Work instructions:
Transcribe the whole listing below without changing a word, but leave out every image.

Raw data:
● ● ●
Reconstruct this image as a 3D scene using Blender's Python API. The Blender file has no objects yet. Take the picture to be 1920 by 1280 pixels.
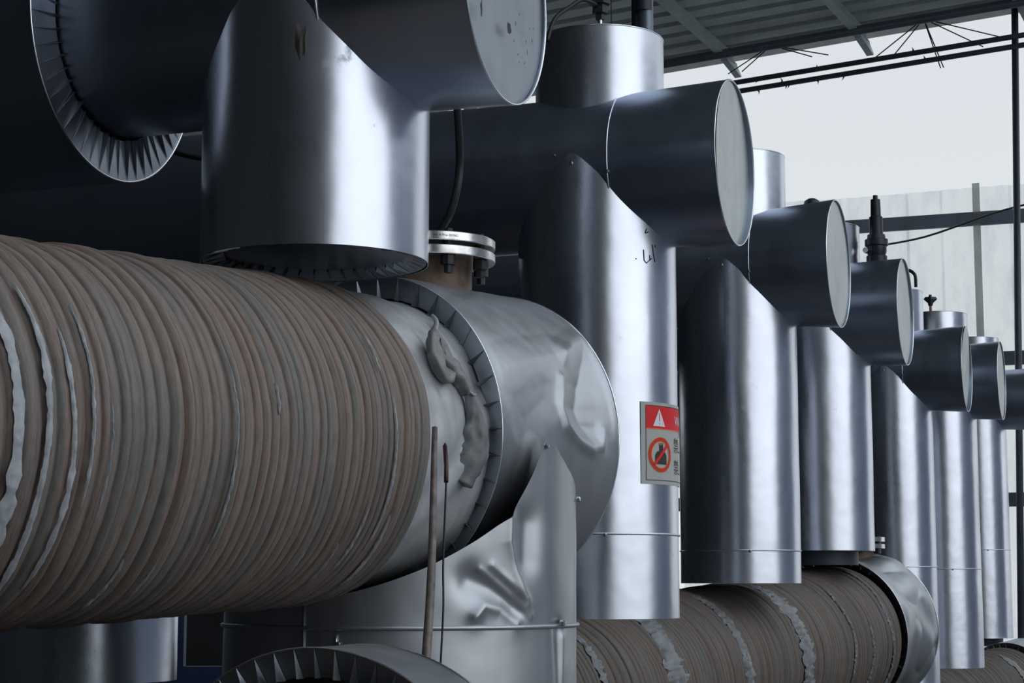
import bpy, bmesh, math, random
from mathutils import Vector, Matrix, noise
sc = bpy.context.scene
C = sc.collection
R = math.radians
EYE = 1.6                                   # camera height above the yard floor

# ------------------------------------------------------------------ camera
cam_d = bpy.data.cameras.new('camera'); cam = bpy.data.objects.new('camera', cam_d); C.objects.link(cam)
cam.location = (0, 0, EYE); cam.rotation_euler = (R(90 + 7.44), 0, 0)
cam_d.sensor_width = 36; cam_d.lens = 3500 / 1920 * 36
cam_d.clip_start = 0.05; cam_d.clip_end = 300
sc.camera = cam

# ------------------------------------------------------------------ world, exposure
w = bpy.data.worlds.new('overcast_sky'); sc.world = w; w.use_nodes = True
nt = w.node_tree; bg = nt.nodes['Background']
tc = nt.nodes.new('ShaderNodeTexCoord'); sep = nt.nodes.new('ShaderNodeSeparateXYZ'); rmp = nt.nodes.new('ShaderNodeValToRGB')
nt.links.new(tc.outputs['Generated'], sep.inputs[0]); nt.links.new(sep.outputs['Z'], rmp.inputs[0])
rmp.color_ramp.elements[0].position = 0.0; rmp.color_ramp.elements[0].color = (0.80, 0.83, 0.85, 1)
rmp.color_ramp.elements[1].position = 0.6; rmp.color_ramp.elements[1].color = (0.62, 0.68, 0.74, 1)
nt.links.new(rmp.outputs[0], bg.inputs['Color'])
dt = nt.nodes.new('ShaderNodeVectorMath'); dt.operation = 'DOT_PRODUCT'          # thin cloud, brighter round the hidden sun high on the right rear
dt.inputs[1].default_value = Vector((0.85, -0.50, 0.45)).normalized(); nt.links.new(tc.outputs['Generated'], dt.inputs[0])
gl = nt.nodes.new('ShaderNodeMapRange'); gl.interpolation_type = 'SMOOTHSTEP'
for k_, v_ in (('From Min', 0.45), ('From Max', 1.0), ('To Min', 1.0), ('To Max', 2.0)): gl.inputs[k_].default_value = v_
nt.links.new(dt.outputs['Value'], gl.inputs['Value']); nt.links.new(gl.outputs[0], bg.inputs['Strength'])
vs = sc.view_settings
vs.view_transform = 'Standard'; vs.look = 'None'; vs.exposure = 0.0; vs.gamma = 1.0; vs.use_curve_mapping = False

# ------------------------------------------------------------------ materials
def newmat(name):
    m = bpy.data.materials.new(name); m.use_nodes = True
    return m, m.node_tree, m.node_tree.nodes['Principled BSDF']
def noise_node(nt, scale, detail=4, vec=None, rough=0.55):
    n = nt.nodes.new('ShaderNodeTexNoise'); n.inputs['Scale'].default_value = scale
    n.inputs['Detail'].default_value = detail; n.inputs['Roughness'].default_value = rough
    if vec is not None: nt.links.new(vec, n.inputs['Vector'])
    return n
def ramp(nt, src, stops):
    r = nt.nodes.new('ShaderNodeValToRGB'); nt.links.new(src, r.inputs[0])
    els = r.color_ramp.elements
    while len(els) < len(stops): els.new(0.5)
    for e, (p, c) in zip(els, stops):
        e.position = p; e.color = tuple(c) + (1,) if len(c) == 3 else c
    return r.outputs[0]
def mapped(nt, kind, scale):
    tc = nt.nodes.new('ShaderNodeTexCoord'); mp = nt.nodes.new('ShaderNodeMapping')
    mp.inputs['Scale'].default_value = scale; nt.links.new(tc.outputs[kind], mp.inputs[0]); return mp.outputs[0]
def mix(nt, a, b, fac, mode='MIX'):
    m = nt.nodes.new('ShaderNodeMix'); m.data_type = 'RGBA'; m.blend_type = mode
    for s, v in ((m.inputs[0], fac), (m.inputs[6], a), (m.inputs[7], b)):
        if hasattr(v, 'links'): nt.links.new(v, s)
        else: s.default_value = v
    return m.outputs[2]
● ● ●
Correct answer:
Reconstruct this image as a 3D scene using Blender's Python API. The Blender file has no objects yet. Take the picture to be 1920 by 1280 pixels.
import bpy, bmesh, math, random
from mathutils import Vector, Matrix, noise
sc = bpy.context.scene
C = sc.collection
R = math.radians
EYE = 1.6                                   # camera height above the yard floor

# ------------------------------------------------------------------ camera
cam_d = bpy.data.cameras.new('camera'); cam = bpy.data.objects.new('camera', cam_d); C.objects.link(cam)
cam.location = (0, 0, EYE); cam.rotation_euler = (R(90 + 7.44), 0, 0)
cam_d.sensor_width = 36; cam_d.lens = 3500 / 1920 * 36
cam_d.clip_start = 0.05; cam_d.clip_end = 300
sc.camera = cam

# ------------------------------------------------------------------ world, exposure
w = bpy.data.worlds.new('overcast_sky'); sc.world = w; w.use_nodes = True
nt = w.node_tree; bg = nt.nodes['Background']
tc = nt.nodes.new('ShaderNodeTexCoord'); sep = nt.nodes.new('ShaderNodeSeparateXYZ'); rmp = nt.nodes.new('ShaderNodeValToRGB')
nt.links.new(tc.outputs['Generated'], sep.inputs[0]); nt.links.new(sep.outputs['Z'], rmp.inputs[0])
rmp.color_ramp.elements[0].position = 0.0; rmp.color_ramp.elements[0].color = (0.80, 0.83, 0.85, 1)
rmp.color_ramp.elements[1].position = 0.6; rmp.color_ramp.elements[1].color = (0.62, 0.68, 0.74, 1)
nt.links.new(rmp.outputs[0], bg.inputs['Color'])
dt = nt.nodes.new('ShaderNodeVectorMath'); dt.operation = 'DOT_PRODUCT'          # thin cloud, brighter round the hidden sun high on the right rear
dt.inputs[1].default_value = Vector((0.85, -0.50, 0.45)).normalized(); nt.links.new(tc.outputs['Generated'], dt.inputs[0])
gl = nt.nodes.new('ShaderNodeMapRange'); gl.interpolation_type = 'SMOOTHSTEP'
for k_, v_ in (('From Min', 0.45), ('From Max', 1.0), ('To Min', 1.0), ('To Max', 2.0)): gl.inputs[k_].default_value = v_
nt.links.new(dt.outputs['Value'], gl.inputs['Value']); nt.links.new(gl.outputs[0], bg.inputs['Strength'])
vs = sc.view_settings
vs.view_transform = 'Standard'; vs.look = 'None'; vs.exposure = 0.0; vs.gamma = 1.0; vs.use_curve_mapping = False

# ------------------------------------------------------------------ materials
def newmat(name):
    m = bpy.data.materials.new(name); m.use_nodes = True
    return m, m.node_tree, m.node_tree.nodes['Principled BSDF']
def noise_node(nt, scale, detail=4, vec=None, rough=0.55):
    n = nt.nodes.new('ShaderNodeTexNoise'); n.inputs['Scale'].default_value = scale
    n.inputs['Detail'].default_value = detail; n.inputs['Roughness'].default_value = rough
    if vec is not None: nt.links.new(vec, n.inputs['Vector'])
    return n
def ramp(nt, src, stops):
    r = nt.nodes.new('ShaderNodeValToRGB'); nt.links.new(src, r.inputs[0])
    els = r.color_ramp.elements
    while len(els) < len(stops): els.new(0.5)
    for e, (p, c) in zip(els, stops):
        e.position = p; e.color = tuple(c) + (1,) if len(c) == 3 else c
    return r.outputs[0]
def mapped(nt, kind, scale):
    tc = nt.nodes.new('ShaderNodeTexCoord'); mp = nt.nodes.new('ShaderNodeMapping')
    mp.inputs['Scale'].default_value = scale; nt.links.new(tc.outputs[kind], mp.inputs[0]); return mp.outputs[0]
def mix(nt, a, b, fac, mode='MIX'):
    m = nt.nodes.new('ShaderNodeMix'); m.data_type = 'RGBA'; m.blend_type = mode
    for s, v in ((m.inputs[0], fac), (m.inputs[6], a), (m.inputs[7], b)):
        if hasattr(v, 'links'): nt.links.new(v, s)
        else: s.default_value = v
    return m.outputs[2]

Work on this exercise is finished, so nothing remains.